House Democrats appear to have found a campaign message more than a year and a half before the midterms: President Trump turned his back on the working-class voters who sent him to the White House.
As Republicans’ trademark campaign promise to repeal Obamacare imploded, top House Democrats described the fumble not as a silver bullet for 2018 but the beginning of two years of GOP policies that will prioritize the wealthy at the expense of a rural, blue-collar electorate that helped Republicans win total control of Washington.
With tax reform up next, Democrats see the potential for another major data point to add to their argument.
“If he continues along those lines and does tax breaks for his buddies and his cronies and the people like he has sitting around his Cabinet, that’s going to be a problem in a district like mine,” said Rep. Cheri Bustos of Illinois, who cochairs the Democratic Policy and Communications Committee and who holds a rural seat carried by Trump. “We don’t have a whole lot of millionaires and I don’t think we have any billionaires.”
Rep. Denny Heck of Washington, who heads recruitment for the Democratic Congressional Campaign Committee, called the health care bill “a $600 billion tax cut for the very wealthiest of Americans” and warned that Republicans will fail again if their tax-code-reform efforts end up helping the rich “at the expense of vulnerable people.”
“If they keep trying to do things that America doesn’t want, then they’ll be held accountable—very straightforward,” Heck said.

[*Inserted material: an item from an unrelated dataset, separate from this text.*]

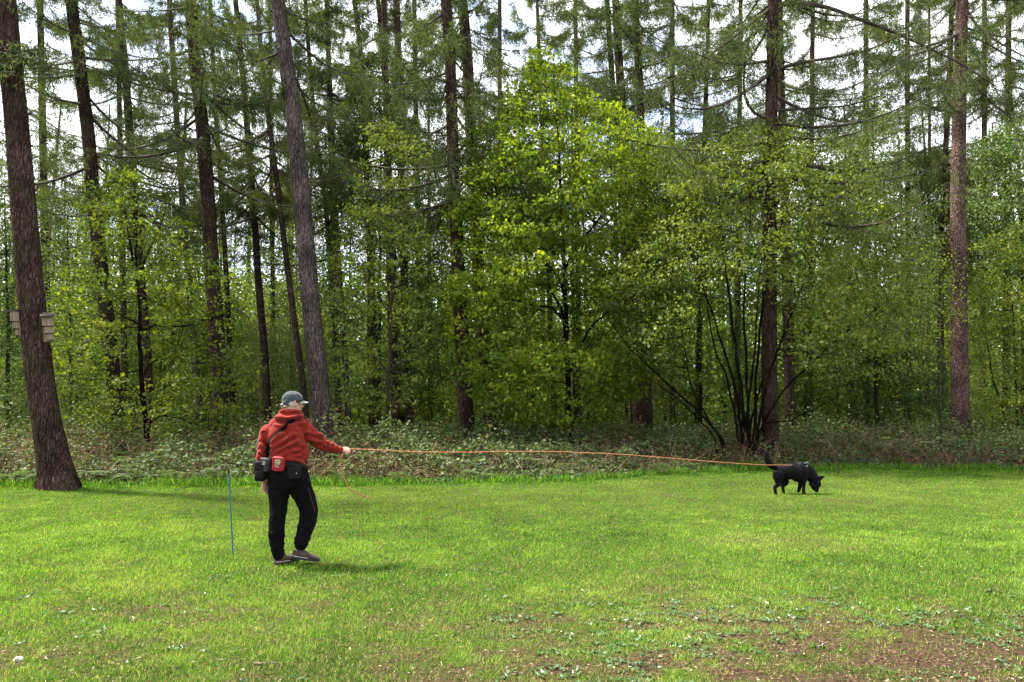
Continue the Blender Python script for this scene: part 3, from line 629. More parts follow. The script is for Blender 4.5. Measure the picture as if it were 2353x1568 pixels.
# ------------------------------------------------------------------ broad-leaved trees and bushes
def in_poly(x, y, poly):
    poly = np.asarray(poly, float); n = len(poly); c = np.zeros(len(x), bool); j = n - 1
    for i in range(n):
        xi, yi = poly[i]; xj, yj = poly[j]
        c ^= ((yi > y) != (yj > y)) & (x < (xj - xi) * (y - yi) / (yj - yi + 1e-12) + xi); j = i
    return c
def crown_targets(poly, Y, n, depth, r, gap=0.42, gs=0.9, flat=1.0, back=0.5):
    poly = np.asarray(poly, float)
    x0, y0 = poly.min(0); x1, y1 = poly.max(0)
    px = x0 + (x1 - x0) * r.random(n * 6); py = y0 + (y1 - y0) * r.random(n * 6)
    k = in_poly(px, py, poly); px, py = px[k], py[k]
    # half width of the outline at this height -> round depth profile
    hs = np.linspace(y0, y1, 40); cxs = []; hw = []
    for h in hs:
        t = np.linspace(x0, x1, 160); m = in_poly(t, np.full(160, h), poly)
        if m.any(): cxs.append(t[m].mean()); hw.append((t[m].max() - t[m].min()) / 2 + 6)
        else: cxs.append((x0 + x1) / 2); hw.append(6)
    cx = np.interp(py, hs, cxs); h = np.interp(py, hs, hw); e = np.clip(1 - ((px - cx) / h) ** 2, 0, 1) ** 0.5
    dy = (r.random(len(px)) * 2 - 1); dy = np.sign(dy) * np.abs(dy) ** 0.8
    dmax = np.minimum(depth, h * Y / FPX * 1.1)
    yy = Y + dy * dmax * e + back * 0
    X, Z = PA(px, py, yy); T = np.c_[X, yy, Z]
    nv = vnoise(T * np.array([1, 1, 2.4]), gs, int(r.integers(1000)), 2)
    T = T[nv > gap]
    T = T[T[:, 2] > 0.35]
    return T[:n]
def grow(stems, T, r, step=0.45, wander=0.12, bias=0.35, tipr=0.004, powr=0.42, rmax=0.2):
    """stems: list of (pts (m,3), radii (m,)); returns segment arrays"""
    P_ = []; par = []; rad0 = []
    for pts, rr in stems:
        b = len(P_)
        for k in range(len(pts)):
            P_.append(pts[k]); par.append(-1 if k == 0 else b + k - 1); rad0.append(rr[k])
    ns = len(P_)
    cap = ns + len(T) * 8 + 10
    N = np.zeros((cap, 3)); N[:ns] = P_; L_ = np.zeros(cap); par = par + [0] * (cap - ns)
    root0 = N[0]; hstem = np.array([max(p[0][-1][2], 0.1) for p in stems])
    cnt = ns
    dist = np.min(np.linalg.norm(T[:, None] - N[None, :ns], axis=2), 1) if len(T) * ns < 4e6 else np.linalg.norm(T - root0, axis=1)
    order = np.argsort(dist)
    tips = []
    for ti in order:
        t = T[ti]
        d = np.linalg.norm(N[:cnt] - t, axis=1)
        upf = np.where(N[:cnt, 2] > t[2] - 0.1 * d, 1.6, 1.0)      # branches prefer to rise
        c = d * upf + bias * L_[:cnt]
        c[:ns] += np.where(N[:ns, 2] < 0.8, 3.0, 0)
        j = int(np.argmin(c)); dd = d[j]; m = int(min(7, max(1, round(dd / step))))
        prev = j; a = N[j]; w_ = r.normal(size=3) * wander * dd
        for q in range(1, m + 1):
            u = q / m; p = a * (1 - u) + t * u + w_ * math.sin(u * math.pi) + (r.normal(size=3) * 0.03 if q < m else 0)
            p[2] += -0.10 * dd * math.sin(u * math.pi) * 0.5
            N[cnt] = p; par[cnt] = prev; L_[cnt] = L_[prev] + dd / m; prev = cnt; cnt += 1
        tips.append(prev)
    N = N[:cnt]; par = np.array(par[:cnt]); w = np.zeros(cnt); w[tips] = 1
    for i in range(cnt - 1, -1, -1):
        if par[i] >= 0: w[par[i]] += w[i]
    rad = np.minimum(tipr * np.maximum(w, 1) ** powr, rmax); rad[:ns] = rad0
    for i in range(ns, cnt): rad[i] = min(rad[i], rad[par[i]] * 0.85)
    idx = np.arange(ns, cnt); pr = par[idx]
    return N[pr], N[idx], np.minimum(rad[pr], rad[idx] * 1.5), rad[idx], N[tips]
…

At a press conference Tuesday morning at their national party headquarters, House Democratic leadership blasted Trump and House Republicans as charlatans for campaigning on plans to boost blue-collar voters, then declining to put forth major legislation to benefit them in the first 67 days.
They contrasted the stimulus package and Lilly Ledbetter Fair Pay Act that were passed in the first month of a Democratic-controlled government in 2009 to the millions of working families who could be left uninsured under the GOP’s health plan.
Moderate Republicans in affluent, suburban swing seats made headlines as they abandoned the repeal. But Democrats also noted it would have been especially detrimental to rural constituencies. Districts like those held by Republican Reps. Sean Duffy of Wisconsin and Bruce Poliquin of Maine, which are more than 70 percent rural and both backed Trump handily, would have lost more in tax credits than neighboring urban districts.
“At some point they’re going to start figuring out—’Wait a minute, this was just a whole bunch of campaign hype out there,’” Democratic Rep. Ron Kind said, citing the “devastating” impact that both the Obamacare repeal and Trump’s budget would have on his rural Wisconsin district, which the president won.
Democrats have already started making that case to midterm voters. The Caucus policy committee has hit Trump’s budget for its proposed cuts to programs that provide rural job-training and infrastructure funding. The DCCC launched a five-figure digital ad campaign blasting Republicans who voted the health care bill out of committee, and it released a poll conducted this month of 1,000 voters in 52 battleground districts that found 54 percent opposed to the GOP plan and only 30 percent in favor.
Still, it’s not clear if Trump and House Republicans are on the same page when it comes to tax reform. On the campaign trail, the president emphasized help for the middle and working classes, but the congressional plan is expected to bring less relief to those groups.
Rep. Linda Sánchez of California, one of six Democrats on the tax policy subcommittee, said House Republicans are crafting their bill in secrecy, leaving her skeptical that the GOP plans to take tax reform in a direction that would benefit working families.
“I have been begging our chairman. I have been begging our Republican colleagues to try to invite us in on that conversation,” said Sanchez, the vice chairwoman of the House Democratic Caucus.
Republicans insisted there is still time to challenge a narrative that their policies are at odds with the populist bloc that elected them. House Rules Chair Pete Sessions of Texas said Democrats have to wait until next October before writing the book on GOP priorities.
Trump’s proposed trillion-dollar infrastructure plan could provide a legislative victory, an economic stimulus, and a chance to work with Democrats in one hit. And House GOP leadership announced Tuesday its intent to keep working on an Obamacare-repeal plan.
“I don’t think in any way this is an indication that we’re not going to rally back with a good plan that would be good for not only the middle class but every single person that needs a better health care system,” said Sessions, a former two-term chair of the National Republican Congressional Committee.
From the start, Democrats have said they have to run on more than an anti-Trump platform even as controversial legislative plans take shape. The party has plenty to offer working-class Americans, Democrats said, they just have to work harder to make sure voters are aware.
Bustos pointed to legislation she’s worked on to boost export centers for small businesses and use American steel in water-infrastructure projects.
“Go on the back of a pickup truck on the perimeter of a corn field and just sit down and talk about what we are doing,” she suggested. “Let people know that not only have we not forgotten them, but we are fighting for them.”